▶ [Exercise objective]: An exact copy of every record is needed.

▶ [Supplied data]:
<<<<

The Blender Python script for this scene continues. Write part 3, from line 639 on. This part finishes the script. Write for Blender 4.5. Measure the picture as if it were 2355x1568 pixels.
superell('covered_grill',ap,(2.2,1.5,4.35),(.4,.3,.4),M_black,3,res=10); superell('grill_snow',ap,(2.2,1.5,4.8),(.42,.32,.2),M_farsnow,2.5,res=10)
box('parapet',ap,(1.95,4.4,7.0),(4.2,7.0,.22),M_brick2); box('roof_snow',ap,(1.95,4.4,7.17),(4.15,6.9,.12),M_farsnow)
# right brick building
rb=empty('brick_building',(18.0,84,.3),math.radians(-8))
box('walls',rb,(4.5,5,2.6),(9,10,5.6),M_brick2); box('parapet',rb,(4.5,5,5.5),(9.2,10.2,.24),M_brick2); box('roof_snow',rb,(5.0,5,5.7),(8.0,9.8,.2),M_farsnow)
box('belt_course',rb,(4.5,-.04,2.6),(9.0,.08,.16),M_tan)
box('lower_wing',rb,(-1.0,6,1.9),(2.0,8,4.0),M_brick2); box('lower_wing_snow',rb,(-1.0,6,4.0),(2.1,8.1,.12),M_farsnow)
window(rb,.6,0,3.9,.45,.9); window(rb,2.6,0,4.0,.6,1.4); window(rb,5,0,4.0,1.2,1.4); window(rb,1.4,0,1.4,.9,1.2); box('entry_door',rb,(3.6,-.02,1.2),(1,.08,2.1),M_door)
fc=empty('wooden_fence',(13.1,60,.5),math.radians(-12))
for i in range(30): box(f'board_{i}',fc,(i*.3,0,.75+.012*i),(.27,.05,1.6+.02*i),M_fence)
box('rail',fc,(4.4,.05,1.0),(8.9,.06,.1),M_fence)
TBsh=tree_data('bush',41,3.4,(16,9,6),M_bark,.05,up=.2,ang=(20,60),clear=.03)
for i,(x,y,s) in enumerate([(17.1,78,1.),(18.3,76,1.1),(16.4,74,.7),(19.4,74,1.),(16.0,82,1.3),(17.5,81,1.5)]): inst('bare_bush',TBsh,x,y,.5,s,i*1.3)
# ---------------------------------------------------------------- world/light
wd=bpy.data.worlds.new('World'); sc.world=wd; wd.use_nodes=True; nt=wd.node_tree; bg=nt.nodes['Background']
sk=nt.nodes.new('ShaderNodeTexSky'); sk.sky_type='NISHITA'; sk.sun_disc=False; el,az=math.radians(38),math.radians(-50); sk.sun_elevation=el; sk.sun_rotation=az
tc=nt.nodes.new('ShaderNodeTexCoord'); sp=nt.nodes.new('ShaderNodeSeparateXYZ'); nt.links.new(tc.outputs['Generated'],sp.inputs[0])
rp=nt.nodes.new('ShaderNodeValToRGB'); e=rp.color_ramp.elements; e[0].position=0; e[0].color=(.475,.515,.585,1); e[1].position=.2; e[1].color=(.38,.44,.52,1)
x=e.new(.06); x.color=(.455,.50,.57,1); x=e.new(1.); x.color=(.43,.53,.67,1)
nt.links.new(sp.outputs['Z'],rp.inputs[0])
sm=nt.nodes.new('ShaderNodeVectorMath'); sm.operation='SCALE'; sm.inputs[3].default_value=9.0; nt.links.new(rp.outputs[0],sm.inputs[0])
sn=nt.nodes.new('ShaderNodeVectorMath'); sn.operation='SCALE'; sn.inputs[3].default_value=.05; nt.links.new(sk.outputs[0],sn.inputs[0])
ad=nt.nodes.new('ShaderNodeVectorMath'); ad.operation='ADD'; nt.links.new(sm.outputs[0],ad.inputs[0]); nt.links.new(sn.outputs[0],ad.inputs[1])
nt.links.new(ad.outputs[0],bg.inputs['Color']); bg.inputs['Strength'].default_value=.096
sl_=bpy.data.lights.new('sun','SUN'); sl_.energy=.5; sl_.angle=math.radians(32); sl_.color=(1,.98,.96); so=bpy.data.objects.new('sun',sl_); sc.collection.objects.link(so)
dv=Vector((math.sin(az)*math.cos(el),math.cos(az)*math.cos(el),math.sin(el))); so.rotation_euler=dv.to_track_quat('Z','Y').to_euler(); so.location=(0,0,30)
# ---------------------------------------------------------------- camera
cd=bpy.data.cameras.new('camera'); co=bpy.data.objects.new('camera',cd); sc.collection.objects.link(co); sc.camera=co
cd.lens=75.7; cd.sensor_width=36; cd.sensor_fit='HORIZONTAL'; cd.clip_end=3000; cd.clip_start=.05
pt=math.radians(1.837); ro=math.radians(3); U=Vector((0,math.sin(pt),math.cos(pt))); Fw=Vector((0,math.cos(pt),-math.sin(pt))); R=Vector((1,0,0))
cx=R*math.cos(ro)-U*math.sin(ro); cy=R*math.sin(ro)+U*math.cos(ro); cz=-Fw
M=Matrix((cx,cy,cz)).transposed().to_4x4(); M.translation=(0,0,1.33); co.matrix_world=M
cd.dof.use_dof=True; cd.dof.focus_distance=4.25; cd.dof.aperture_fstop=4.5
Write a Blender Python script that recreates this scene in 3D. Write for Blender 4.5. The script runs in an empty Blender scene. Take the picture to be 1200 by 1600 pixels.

>>>>

▶ [Task solution]:
The Blender Python script for this scene continues. Write part 3, from line 639 on. This part finishes the script. Write for Blender 4.5. Measure the picture as if it were 2355x1568 pixels.
superell('covered_grill',ap,(2.2,1.5,4.35),(.4,.3,.4),M_black,3,res=10); superell('grill_snow',ap,(2.2,1.5,4.8),(.42,.32,.2),M_farsnow,2.5,res=10)
box('parapet',ap,(1.95,4.4,7.0),(4.2,7.0,.22),M_brick2); box('roof_snow',ap,(1.95,4.4,7.17),(4.15,6.9,.12),M_farsnow)
# right brick building
rb=empty('brick_building',(18.0,84,.3),math.radians(-8))
box('walls',rb,(4.5,5,2.6),(9,10,5.6),M_brick2); box('parapet',rb,(4.5,5,5.5),(9.2,10.2,.24),M_brick2); box('roof_snow',rb,(5.0,5,5.7),(8.0,9.8,.2),M_farsnow)
box('belt_course',rb,(4.5,-.04,2.6),(9.0,.08,.16),M_tan)
box('lower_wing',rb,(-1.0,6,1.9),(2.0,8,4.0),M_brick2); box('lower_wing_snow',rb,(-1.0,6,4.0),(2.1,8.1,.12),M_farsnow)
window(rb,.6,0,3.9,.45,.9); window(rb,2.6,0,4.0,.6,1.4); window(rb,5,0,4.0,1.2,1.4); window(rb,1.4,0,1.4,.9,1.2); box('entry_door',rb,(3.6,-.02,1.2),(1,.08,2.1),M_door)
fc=empty('wooden_fence',(13.1,60,.5),math.radians(-12))
for i in range(30): box(f'board_{i}',fc,(i*.3,0,.75+.012*i),(.27,.05,1.6+.02*i),M_fence)
box('rail',fc,(4.4,.05,1.0),(8.9,.06,.1),M_fence)
TBsh=tree_data('bush',41,3.4,(16,9,6),M_bark,.05,up=.2,ang=(20,60),clear=.03)
for i,(x,y,s) in enumerate([(17.1,78,1.),(18.3,76,1.1),(16.4,74,.7),(19.4,74,1.),(16.0,82,1.3),(17.5,81,1.5)]): inst('bare_bush',TBsh,x,y,.5,s,i*1.3)
# ---------------------------------------------------------------- world/light
wd=bpy.data.worlds.new('World'); sc.world=wd; wd.use_nodes=True; nt=wd.node_tree; bg=nt.nodes['Background']
sk=nt.nodes.new('ShaderNodeTexSky'); sk.sky_type='NISHITA'; sk.sun_disc=False; el,az=math.radians(38),math.radians(-50); sk.sun_elevation=el; sk.sun_rotation=az
tc=nt.nodes.new('ShaderNodeTexCoord'); sp=nt.nodes.new('ShaderNodeSeparateXYZ'); nt.links.new(tc.outputs['Generated'],sp.inputs[0])
rp=nt.nodes.new('ShaderNodeValToRGB'); e=rp.color_ramp.elements; e[0].position=0; e[0].color=(.475,.515,.585,1); e[1].position=.2; e[1].color=(.38,.44,.52,1)
x=e.new(.06); x.color=(.455,.50,.57,1); x=e.new(1.); x.color=(.43,.53,.67,1)
nt.links.new(sp.outputs['Z'],rp.inputs[0])
sm=nt.nodes.new('ShaderNodeVectorMath'); sm.operation='SCALE'; sm.inputs[3].default_value=9.0; nt.links.new(rp.outputs[0],sm.inputs[0])
sn=nt.nodes.new('ShaderNodeVectorMath'); sn.operation='SCALE'; sn.inputs[3].default_value=.05; nt.links.new(sk.outputs[0],sn.inputs[0])
ad=nt.nodes.new('ShaderNodeVectorMath'); ad.operation='ADD'; nt.links.new(sm.outputs[0],ad.inputs[0]); nt.links.new(sn.outputs[0],ad.inputs[1])
nt.links.new(ad.outputs[0],bg.inputs['Color']); bg.inputs['Strength'].default_value=.096
sl_=bpy.data.lights.new('sun','SUN'); sl_.energy=.5; sl_.angle=math.radians(32); sl_.color=(1,.98,.96); so=bpy.data.objects.new('sun',sl_); sc.collection.objects.link(so)
dv=Vector((math.sin(az)*math.cos(el),math.cos(az)*math.cos(el),math.sin(el))); so.rotation_euler=dv.to_track_quat('Z','Y').to_euler(); so.location=(0,0,30)
# ---------------------------------------------------------------- camera
cd=bpy.data.cameras.new('camera'); co=bpy.data.objects.new('camera',cd); sc.collection.objects.link(co); sc.camera=co
cd.lens=75.7; cd.sensor_width=36; cd.sensor_fit='HORIZONTAL'; cd.clip_end=3000; cd.clip_start=.05
pt=math.radians(1.837); ro=math.radians(3); U=Vector((0,math.sin(pt),math.cos(pt))); Fw=Vector((0,math.cos(pt),-math.sin(pt))); R=Vector((1,0,0))
cx=R*math.cos(ro)-U*math.sin(ro); cy=R*math.sin(ro)+U*math.cos(ro); cz=-Fw
M=Matrix((cx,cy,cz)).transposed().to_4x4(); M.translation=(0,0,1.33); co.matrix_world=M
cd.dof.use_dof=True; cd.dof.focus_distance=4.25; cd.dof.aperture_fstop=4.5
Write a Blender Python script that recreates this scene in 3D. Write for Blender 4.5. The script runs in an empty Blender scene. Take the picture to be 1200 by 1600 pixels.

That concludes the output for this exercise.